1. Create Terraform NAT configuration file

terraform {
  required_providers {
    google = {
      source  = "hashicorp/google"
      version = ">= 3.65.0"
    }
  }
}

provider "google" {
  credentials = file("<path to GCP credentials file>")
  project     = "<project name>"
}

resource "google_compute_router" "<router name>" {
  name    = "<router name>"
  region  = "<router region>"
  network  = "default"
}

resource "google_compute_router_nat" "<NAT name>" {
  name                               = "<NAT name>"
  router                             = "<router name>"
  region                             = "<router region>"
  nat_ip_allocate_option             = "AUTO_ONLY"
  source_subnetwork_ip_ranges_to_nat = "ALL_SUBNETWORKS_ALL_IP_RANGES"

2. Apply the Terraform configuration

terraform apply

SUSE registration

SLES systems should be registered via SUSE Customer Center. The corresponding boxes should have confugure_suse_connect flag set to true. Also it is necessary to specify SUSE credentials: email address, subscription registration code (key) and the Registration Proxy Server address in the config.yaml file.

...
suse:
  email: # Customer's email
  key: # Subscription registration code
  registration_proxy: # SUSE Registration Proxy address
...

Registration Proxy

SLES systems can be registered in 2 ways: to the Customer Center directly or via a Registration Proxy. A Registration Proxy is a server authorized by SUSE that can register systems and exchange information daily with the Customer Center in order to reduce the load on the SUSE servers. Currently only SLES GCP machines are able to use proxy if possible.

See also:

Finding AWS virtual machine images

MDBCI stores various information about every provided box - it's provider, distribution, architecture, etc. You can find that information into configuration/boxes/ directory.

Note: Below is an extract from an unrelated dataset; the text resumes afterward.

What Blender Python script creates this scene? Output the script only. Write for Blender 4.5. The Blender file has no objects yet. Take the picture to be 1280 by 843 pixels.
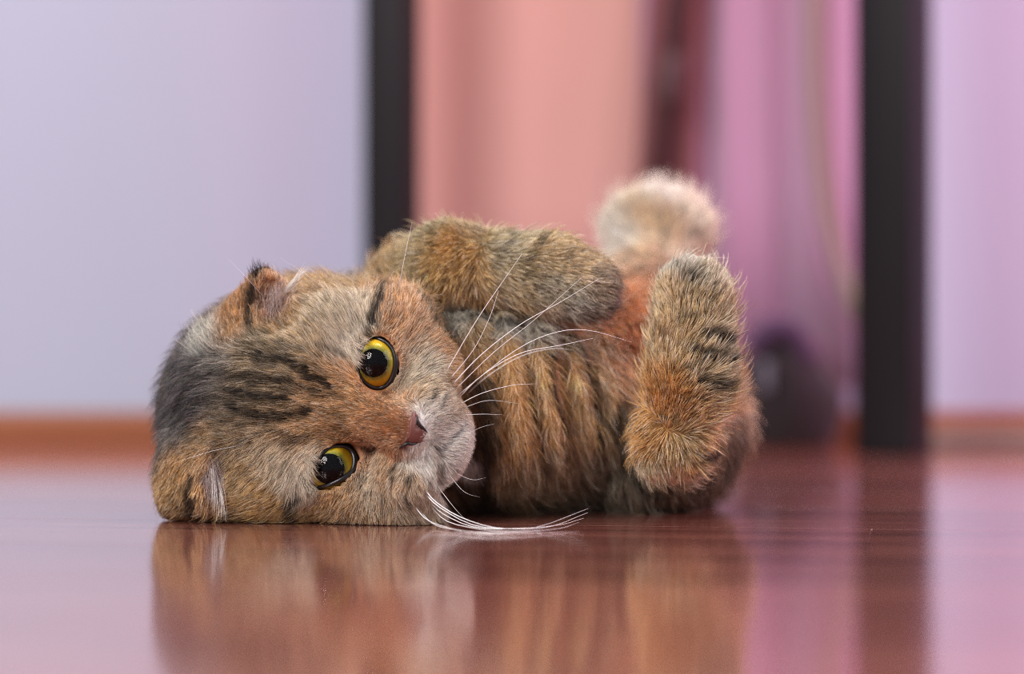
import bpy, bmesh, math, random
import numpy as np
from mathutils import Vector, Matrix
from mathutils.kdtree import KDTree

RNG = np.random.default_rng(11)
random.seed(5)
SC = bpy.context.scene
COL = SC.collection

# ------------------------------------------------------------------ camera
CAM_H = 0.084          # a lens almost on the floor
F = 3022.0             # 85 mm on a 36 mm sensor, in pixels of a 1280 frame
cam_d = bpy.data.cameras.new('camera')
cam = bpy.data.objects.new('camera', cam_d); COL.objects.link(cam)
cam.location = (0, 0, CAM_H); cam.rotation_euler = (math.pi/2, 0, 0)
cam_d.lens = 85; cam_d.sensor_width = 36; cam_d.clip_start = 0.02
cam_d.dof.use_dof = True; cam_d.dof.focus_distance = 1.072; cam_d.dof.aperture_fstop = 2.9
SC.camera = cam

# ------------------------------------------------------------------ world, lights, exposure
w = bpy.data.worlds.new('room_light'); SC.world = w; w.use_nodes = True
w.node_tree.nodes['Background'].inputs[0].default_value = (0.93, 0.90, 1.0, 1)
w.node_tree.nodes['Background'].inputs[1].default_value = 0.44


def area(name, loc, target, size, power, color, size_y=None):
    l = bpy.data.lights.new(name, 'AREA'); l.energy = power; l.color = color
    l.shape = 'RECTANGLE'; l.size = size; l.size_y = size_y or size
    o = bpy.data.objects.new(name, l); COL.objects.link(o); o.location = loc
    d = Vector(target) - Vector(loc); o.rotation_euler = d.to_track_quat('-Z', 'Y').to_euler()
    return o


area('window_daylight', (-1.25, -0.35, 1.35), (0, 1.15, 0.05), 0.9, 60, (1.0, 0.97, 0.95), 1.2)
area('right_fill', (1.35, 0.55, 1.0), (0.05, 1.15, 0.05), 1.2, 17, (1.0, 0.97, 0.94))  # added soft fill from the right, brightens the muzzle and chest
area('top_daylight', (0.15, 1.45, 1.9), (0.05, 1.2, 0.0), 0.9, 26, (0.95, 0.95, 1.0))
area('pink_wall_fill', (1.05, 1.45, 0.6), (0.40, 1.9, 0.14), 0.5, 11, (1.0, 0.27, 0.55))  # added pink lamp that tints the right part of the wall
area('pink_left_fill', (-0.20, 1.5, 0.55), (-0.20, 1.9, 0.19), 0.18, 0.38, (1.0, 0.30, 0.62))  # second added pink lamp, for a pink patch on the left wall
area('warm_curtain_fill', (0.1, 1.35, 1.1), (0.02, 1.9, 0.42), 0.2, 2.2, (1.0, 0.55, 0.25))  # added warm light to brighten the upper salmon curtain
SC.view_settings.view_transform = 'Standard'; SC.view_settings.look = 'None'
SC.view_settings.gamma = 1.0; SC.view_settings.use_curve_mapping = False
SC.view_settings.exposure = -0.17
SC.cycles.max_bounces = 8; SC.cycles.filter_width = 1.1
SC.cycles.denoising_prefilter = 'NONE'
SC.cycles_curves.shape = 'RIBBONS'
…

Every AWS box requires AMI (Amazon Machine Image) id. There is several ways to find the desired image.

1. Looking at official distributions wiki

Many popular linux distributions have a detailed page with official AMI ids. There is list of these pages:

2. Using AWS-CLI tool

AWS-CLI is a powerfull tool for managing AWS services. The following steps will show you how to find the desired AMI using this tool.

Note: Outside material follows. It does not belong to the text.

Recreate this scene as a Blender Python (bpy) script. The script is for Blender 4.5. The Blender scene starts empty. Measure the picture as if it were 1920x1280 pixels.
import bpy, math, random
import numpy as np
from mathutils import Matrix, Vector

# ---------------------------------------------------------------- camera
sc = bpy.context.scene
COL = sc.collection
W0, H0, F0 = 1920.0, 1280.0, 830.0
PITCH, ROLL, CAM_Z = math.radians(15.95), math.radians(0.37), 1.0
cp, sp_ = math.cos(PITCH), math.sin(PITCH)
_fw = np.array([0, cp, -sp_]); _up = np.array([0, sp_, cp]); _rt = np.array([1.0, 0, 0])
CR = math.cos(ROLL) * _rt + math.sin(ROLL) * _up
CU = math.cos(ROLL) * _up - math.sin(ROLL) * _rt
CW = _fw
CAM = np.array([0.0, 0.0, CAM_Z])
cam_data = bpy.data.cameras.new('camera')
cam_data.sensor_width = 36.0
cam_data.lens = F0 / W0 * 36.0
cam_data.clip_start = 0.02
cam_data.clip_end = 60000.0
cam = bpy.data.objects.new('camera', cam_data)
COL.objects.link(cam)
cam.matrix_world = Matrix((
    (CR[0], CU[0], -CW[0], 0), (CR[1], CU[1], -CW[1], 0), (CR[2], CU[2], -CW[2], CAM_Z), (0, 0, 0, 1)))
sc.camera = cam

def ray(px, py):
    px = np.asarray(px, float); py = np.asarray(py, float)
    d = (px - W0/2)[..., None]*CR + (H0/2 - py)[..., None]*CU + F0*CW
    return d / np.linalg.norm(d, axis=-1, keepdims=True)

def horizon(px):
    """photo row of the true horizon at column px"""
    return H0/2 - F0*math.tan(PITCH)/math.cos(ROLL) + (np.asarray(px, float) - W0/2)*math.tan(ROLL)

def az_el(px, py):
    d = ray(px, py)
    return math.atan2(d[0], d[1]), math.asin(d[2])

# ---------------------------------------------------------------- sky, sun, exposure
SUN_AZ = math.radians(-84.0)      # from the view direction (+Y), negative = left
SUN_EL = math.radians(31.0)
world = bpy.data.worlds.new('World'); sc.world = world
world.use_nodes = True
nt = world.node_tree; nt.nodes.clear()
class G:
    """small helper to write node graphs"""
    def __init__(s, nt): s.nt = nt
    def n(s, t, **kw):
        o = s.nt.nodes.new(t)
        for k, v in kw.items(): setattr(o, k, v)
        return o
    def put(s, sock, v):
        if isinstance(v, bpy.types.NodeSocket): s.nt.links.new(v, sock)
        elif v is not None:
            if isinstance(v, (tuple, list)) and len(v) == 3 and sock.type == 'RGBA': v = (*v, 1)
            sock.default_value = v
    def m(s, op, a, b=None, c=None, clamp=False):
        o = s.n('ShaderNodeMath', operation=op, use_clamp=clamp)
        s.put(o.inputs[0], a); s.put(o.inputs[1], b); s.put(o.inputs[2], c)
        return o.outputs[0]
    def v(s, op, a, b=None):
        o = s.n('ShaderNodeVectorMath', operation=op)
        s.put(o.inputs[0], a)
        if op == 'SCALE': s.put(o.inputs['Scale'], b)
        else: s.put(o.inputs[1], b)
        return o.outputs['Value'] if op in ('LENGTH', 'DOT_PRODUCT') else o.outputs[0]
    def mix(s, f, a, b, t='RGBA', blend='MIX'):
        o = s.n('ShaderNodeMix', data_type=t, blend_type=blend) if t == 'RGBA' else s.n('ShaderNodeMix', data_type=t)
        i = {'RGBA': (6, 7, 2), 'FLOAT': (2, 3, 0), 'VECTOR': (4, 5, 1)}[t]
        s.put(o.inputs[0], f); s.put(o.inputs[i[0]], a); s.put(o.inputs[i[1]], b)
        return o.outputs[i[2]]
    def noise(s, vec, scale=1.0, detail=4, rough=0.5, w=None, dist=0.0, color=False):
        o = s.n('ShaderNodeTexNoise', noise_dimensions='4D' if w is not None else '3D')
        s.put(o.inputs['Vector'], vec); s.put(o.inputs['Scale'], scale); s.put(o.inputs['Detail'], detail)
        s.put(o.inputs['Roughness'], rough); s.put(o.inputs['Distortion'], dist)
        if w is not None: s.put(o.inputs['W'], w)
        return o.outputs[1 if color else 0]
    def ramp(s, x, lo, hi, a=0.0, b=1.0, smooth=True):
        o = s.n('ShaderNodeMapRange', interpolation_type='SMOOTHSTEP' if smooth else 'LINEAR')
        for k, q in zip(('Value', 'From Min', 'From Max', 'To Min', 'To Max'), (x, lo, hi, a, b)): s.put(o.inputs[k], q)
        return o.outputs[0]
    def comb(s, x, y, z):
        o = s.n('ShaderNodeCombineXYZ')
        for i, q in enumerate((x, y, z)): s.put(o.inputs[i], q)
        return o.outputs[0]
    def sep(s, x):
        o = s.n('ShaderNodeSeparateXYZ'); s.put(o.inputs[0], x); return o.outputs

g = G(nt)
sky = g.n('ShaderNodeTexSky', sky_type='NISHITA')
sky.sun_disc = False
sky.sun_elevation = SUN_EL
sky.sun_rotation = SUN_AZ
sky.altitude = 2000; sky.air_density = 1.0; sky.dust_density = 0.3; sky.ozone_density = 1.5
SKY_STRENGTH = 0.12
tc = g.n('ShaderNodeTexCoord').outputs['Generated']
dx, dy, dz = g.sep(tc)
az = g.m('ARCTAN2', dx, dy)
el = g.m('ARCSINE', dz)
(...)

  1. Install the tool with pip install awscli command
  2. Configure the tool with the aws configure command. It will require you to enter amazon access_key_id, secret_access_key and the output format (json / yaml / text / table)
  3. To find AMI id execute
aws ec2 describe-images \
   --owners 309956199498 \
   --query 'Images[*].[CreationDate,Name,ImageId, Architecture]' \
   --filters "Name=name,Values=RHEL-7.?*GA*" \
   --region us-east-1 \
   --output table | sort -r

Where:

  • --owners - image owner id
  • --query - describes output values
  • --filters - AMI filter parameters
  • --region - aws region
  • --output - output format

Refer to aws-cli filter usage page, describe-images command page for detailed command info

List of known owners id:

  • Amazon Marketplace - 679593333241
  • RHEL - 309956199498
  • Ubuntu - 099720109477
  • SUSE - 013907871322
  • Debian - 136693071363
  • Rocky Linux - 792107900819

Also you can get detail information about AMI by executing aws ec2 describe-images --image-ids ami-07a44bb660e25b065 command.